Description of the task - The listing below begins with the first line you should copy; stop after the line containing "COL = SC.collection", and drop every picture.
━━━━━━━━━━
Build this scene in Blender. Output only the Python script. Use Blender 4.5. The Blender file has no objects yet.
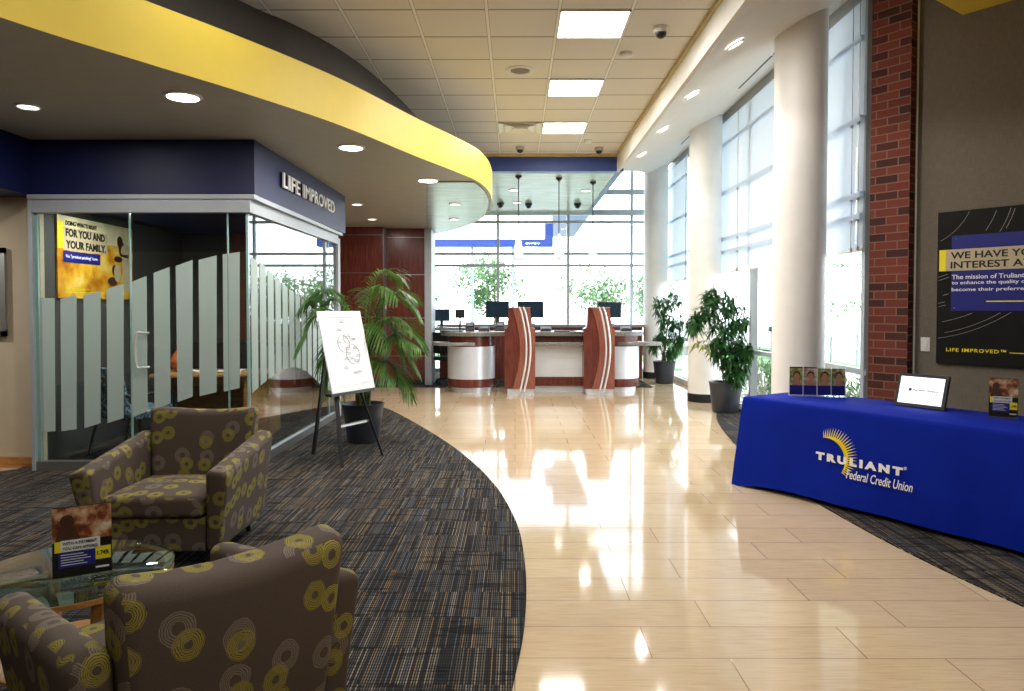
import bpy, bmesh, math, random
from mathutils import Vector, Matrix, Euler
random.seed(7)
PI = math.pi
SC = bpy.context.scene
COL = SC.collection

# ------------------------------------------------------------------ colour / nodes
def lin(c):
    c = c / 255.0
    return c / 12.92 if c <= 0.04045 else ((c + 0.055) / 1.055) ** 2.4
def C(r, g, b): return (lin(r), lin(g), lin(b), 1.0)

class NT:
    def __init__(s, name):
        s.m = bpy.data.materials.new(name); s.m.use_nodes = True
        s.t = s.m.node_tree; s.n = s.t.nodes; s.l = s.t.links
        s.b = s.n['Principled BSDF']; s.out = s.n['Material Output']
    def node(s, typ, **kw):
        nd = s.n.new(typ)
        for k, v in kw.items(): setattr(nd, k, v)
        return nd
    def link(s, a, b): s.l.new(a, b)
    def coords(s, kind='Object', scale=(1, 1, 1), loc=(0, 0, 0), rot=(0, 0, 0)):
        tc = s.node('ShaderNodeTexCoord'); mp = s.node('ShaderNodeMapping')
        mp.inputs['Scale'].default_value = scale; mp.inputs['Location'].default_value = loc
        mp.inputs['Rotation'].default_value = rot
        s.link(tc.outputs[kind], mp.inputs['Vector']); return mp.outputs['Vector']
    def math(s, op, a, b=None, c=None):
        nd = s.node('ShaderNodeMath', operation=op)
        for i, v in enumerate((a, b, c)):
            if v is None: continue
            if isinstance(v, (int, float)): nd.inputs[i].default_value = v
            else: s.link(v, nd.inputs[i])
        return nd.outputs[0]
    def mix(s, f, a, b):
        nd = s.node('ShaderNodeMix', data_type='RGBA')
        for i, v in ((0, f), (6, a), (7, b)):
            if isinstance(v, (int, float, tuple)): nd.inputs[i].default_value = v
            else: s.link(v, nd.inputs[i])
        return nd.outputs[2]
    def ramp(s, f, stops, interp='LINEAR'):
        nd = s.node('ShaderNodeValToRGB'); nd.color_ramp.interpolation = interp
        e = nd.color_ramp.elements
        while len(e) < len(stops): e.new(0.5)
        for i, (p, c) in enumerate(stops):
            e[i].position = p; e[i].color = c
        s.link(f, nd.inputs[0]); return nd.outputs[0]
    def noise(s, vec, scale=5, detail=3, rough=0.5):
        nd = s.node('ShaderNodeTexNoise'); nd.inputs['Scale'].default_value = scale
        nd.inputs['Detail'].default_value = detail; nd.inputs['Roughness'].default_value = rough
        s.link(vec, nd.inputs['Vector']); return nd.outputs[0]
    def bump(s, h, strength=0.3, dist=0.01):
        nd = s.node('ShaderNodeBump'); nd.inputs['Strength'].default_value = strength
        nd.inputs['Distance'].default_value = dist
        s.link(h, nd.inputs['Height']); s.link(nd.outputs[0], s.b.inputs['Normal'])
    def base(s, v):
        if isinstance(v, tuple): s.b.inputs['Base Color'].default_value = v
        else: s.link(v, s.b.inputs['Base Color'])

def plain(name, col, rough=0.6, metal=0.0, var=0.06, nscale=6.0, bump=0.0, bscale=200, spec=None, coat=0):
    t = NT(name)
    v = t.coords()
    n = t.noise(v, nscale, 4)
    d = tuple(max(0, c * (1 - var * 2)) for c in col[:3]) + (1,)
    h = tuple(min(1, c * (1 + var * 2)) for c in col[:3]) + (1,)
    t.base(t.ramp(n, [(0.3, d), (0.7, h)]))
    t.b.inputs['Roughness'].default_value = rough; t.b.inputs['Metallic'].default_value = metal
    if spec is not None: t.b.inputs['Specular IOR Level'].default_value = spec
    if coat: t.b.inputs['Coat Weight'].default_value = coat
    if bump: t.bump(t.noise(v, bscale, 2), bump, 0.002)
    return t.m

def emis(name, col, strength):
    t = NT(name); t.base((0.8, 0.8, 0.8, 1))
    t.b.inputs['Emission Color'].default_value = col
    t.b.inputs['Emission Strength'].default_value = strength
    return t.m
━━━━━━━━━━
Response to this task -
Build this scene in Blender. Output only the Python script. Use Blender 4.5. The Blender file has no objects yet.
import bpy, bmesh, math, random
from mathutils import Vector, Matrix, Euler
random.seed(7)
PI = math.pi
SC = bpy.context.scene
COL = SC.collection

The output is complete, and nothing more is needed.